The wooden cross put up by scouts in front of the presidential palace to commemorate the late president Lech Kaczynski and other victims of the Smolensk plane crash was unexpectedly moved to the presidential chapel yesterday morning.
The cross will later be transferred to the nearby St. Anne’s University Church, Presidential Chancellery head Jacek Michalowski said at a press conference.
Major opposition party PiS found the move "scandalous", PiS MPs commented for PAP.
The cross, which appeared on Warsaw’s Krakowskie Przedmieście Street in front of the Presidential Palace a few days after the tragic plane crash on April 10 has, since then, come to symbolize the division of Polish society.
The inscription on a plate attached to the cross read, “This cross is an appeal from scouts to the authorities and society to build a monument on this site.”
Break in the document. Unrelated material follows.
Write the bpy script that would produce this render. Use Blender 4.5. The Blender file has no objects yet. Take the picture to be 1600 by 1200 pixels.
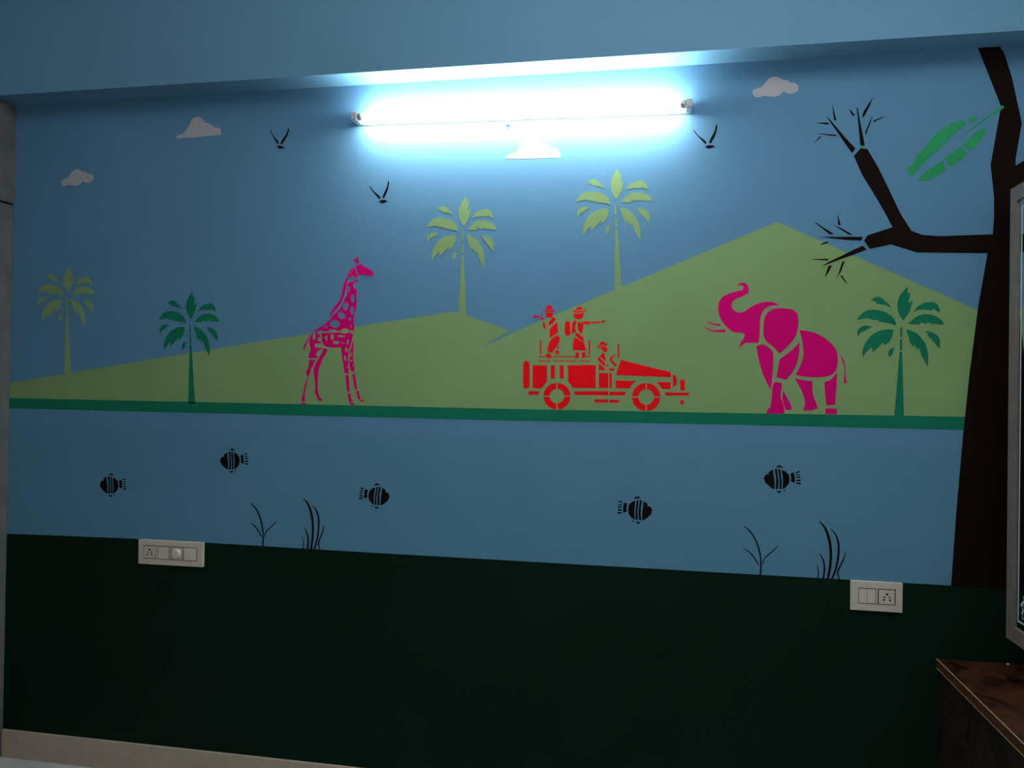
import bpy, bmesh, math, random
from mathutils import Vector, Matrix
from mathutils.geometry import tessellate_polygon

S = bpy.context.scene
COL = S.collection
random.seed(4)

# ------------------------------------------------------------------ camera
cam_data = bpy.data.cameras.new('camera')
cam_data.sensor_width = 36.0
cam_data.lens = 36.0 * 1250.0 / 1600.0
cam_data.clip_start = 0.05
cam = bpy.data.objects.new('camera', cam_data)
COL.objects.link(cam)
rgt = Vector((0.982112, 0.187714, 0.014833)); fwd = Vector((-0.187845, 0.982166, 0.007987)); upv = rgt.cross(fwd)
cam.matrix_world = Matrix(((rgt.x, upv.x, -fwd.x, 0.0), (rgt.y, upv.y, -fwd.y, -2.85), (rgt.z, upv.z, -fwd.z, 1.53), (0, 0, 0, 1)))
S.camera = cam

# ------------------------------------------------------------------ world, exposure, room light
world = bpy.data.worlds.new('world'); S.world = world
world.use_nodes = True
world.node_tree.nodes['Background'].inputs[0].default_value = (0.5, 0.6, 0.7, 1)
world.node_tree.nodes['Background'].inputs[1].default_value = 0.0
S.view_settings.view_transform = 'Standard'
S.view_settings.look = 'None'
S.view_settings.gamma = 1.0
S.view_settings.use_curve_mapping = False
S.view_settings.exposure = 0.32
TUBE_STRENGTH = 92.0
CEILING_LIGHT_STRENGTH = 46.0

# ------------------------------------------------------------------ materials
def mat(name, col, rough=0.6, spec=0.3, metal=0.0, vary=0.06, scale=6.0, bump=0.0, bscale=300.0, emit=None, estr=0.0, coat=0.0):
    m = bpy.data.materials.new(name); m.use_nodes = True
    nt = m.node_tree; b = nt.nodes['Principled BSDF']
    b.inputs['Roughness'].default_value = rough
    b.inputs['Specular IOR Level'].default_value = spec
    b.inputs['Metallic'].default_value = metal
    b.inputs['Coat Weight'].default_value = coat
    tc = nt.nodes.new('ShaderNodeTexCoord')
    if vary > 0:
        n = nt.nodes.new('ShaderNodeTexNoise'); n.inputs['Scale'].default_value = scale; n.inputs['Detail'].default_value = 5
        r = nt.nodes.new('ShaderNodeValToRGB')
        r.color_ramp.elements[0].position = 0.3; r.color_ramp.elements[1].position = 0.7
        r.color_ramp.elements[0].color = (*[c * (1 - vary) for c in col], 1)
        r.color_ramp.elements[1].color = (*[min(1, c * (1 + vary)) for c in col], 1)
        nt.links.new(tc.outputs['Object'], n.inputs['Vector'])
        nt.links.new(n.outputs['Fac'], r.inputs['Fac'])
        nt.links.new(r.outputs['Color'], b.inputs['Base Color'])
    else:
        b.inputs['Base Color'].default_value = (*col, 1)
    if bump > 0:
        n2 = nt.nodes.new('ShaderNodeTexNoise'); n2.inputs['Scale'].default_value = bscale; n2.inputs['Detail'].default_value = 3
        bp = nt.nodes.new('ShaderNodeBump'); bp.inputs['Strength'].default_value = bump; bp.inputs['Distance'].default_value = 0.001
        nt.links.new(tc.outputs['Object'], n2.inputs['Vector'])
        nt.links.new(n2.outputs['Fac'], bp.inputs['Height'])
        nt.links.new(bp.outputs['Normal'], b.inputs['Normal'])
    if emit:
        b.inputs['Emission Color'].default_value = (*emit, 1)
        b.inputs['Emission Strength'].default_value = estr
    return m

def wood(name, dark, light, rough=0.35, coat=0.3, scale=(1.2, 9.0, 9.0)):
    m = bpy.data.materials.new(name); m.use_nodes = True
    nt = m.node_tree; b = nt.nodes['Principled BSDF']
    tc = nt.nodes.new('ShaderNodeTexCoord'); mp = nt.nodes.new('ShaderNodeMapping'); mp.inputs['Scale'].default_value = scale
    n = nt.nodes.new('ShaderNodeTexNoise'); n.inputs['Scale'].default_value = 2.2; n.inputs['Detail'].default_value = 8; n.inputs['Distortion'].default_value = 1.6
    r = nt.nodes.new('ShaderNodeValToRGB')
    r.color_ramp.elements[0].position = 0.35; r.color_ramp.elements[1].position = 0.72
    r.color_ramp.elements[0].color = (*dark, 1); r.color_ramp.elements[1].color = (*light, 1)
    nt.links.new(tc.outputs['Object'], mp.inputs['Vector']); nt.links.new(mp.outputs['Vector'], n.inputs['Vector'])
    nt.links.new(n.outputs['Fac'], r.inputs['Fac']); nt.links.new(r.outputs['Color'], b.inputs['Base Color'])
    b.inputs['Roughness'].default_value = rough; b.inputs['Coat Weight'].default_value = coat
    b.inputs['Specular IOR Level'].default_value = 0.4
    return m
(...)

Later, on July 10, the newly elected President Bronisław Komorowski had suggested that the cross should be moved from the front of the Presidential Palace to another, more suitable location.
But politicians from the opposition Law and Justice (PiS) party and its leader Jarosław Kaczyński, the twin brother of the late president Lech Kaczyński, stood up to “defend” the cross.
Guards of honor were placed around the cross. Meanwhile, across the street, people started to collect signatures for a petition to remove it.
On July 21, it seemed that the problem would be resolved. “The cross was going to be transferred in a procession to a nearby St. Anne’s University Church The agreement was made between the President’s Office and church officials in Warsaw as well as scouting organizations. The date of the transfer was set at Aug. 3.
Polish officials however, had to call off the ceremony, as hundreds of people gathered there to stop the procession.
The city guards and police had to hold back crowds of “the defenders of the cross” trying to force a barrier across the street. Protesters demanded the cross remain until a permanent memorial to the crash victims is set up in its place.
After consultations with church officials Michalowski announced that the cross would stay at the palace, but did not say for how long.
On the night of Aug. 9, Krakowskie Przedmieście Street saw a demonstration of several thousand people protesting against the presence of the cross in front of the Presidential Palace. The demonstration, organized through Facebook, attracted mainly young people who tried to ridicule the “defenders” of the cross.
A PiS delegation turned up at the cross Aug. 10 in the morning to mark four months since the Smolensk crash. Jarosław Kaczyński, accompanied by a number of parliamentarians, placed wreaths and prayed at the cross for several minutes to the applause of the people gathered at the site.
The “cross defenders” have said they are going to hold vigil outside the Presidential Palace until a proper memorial is placed there.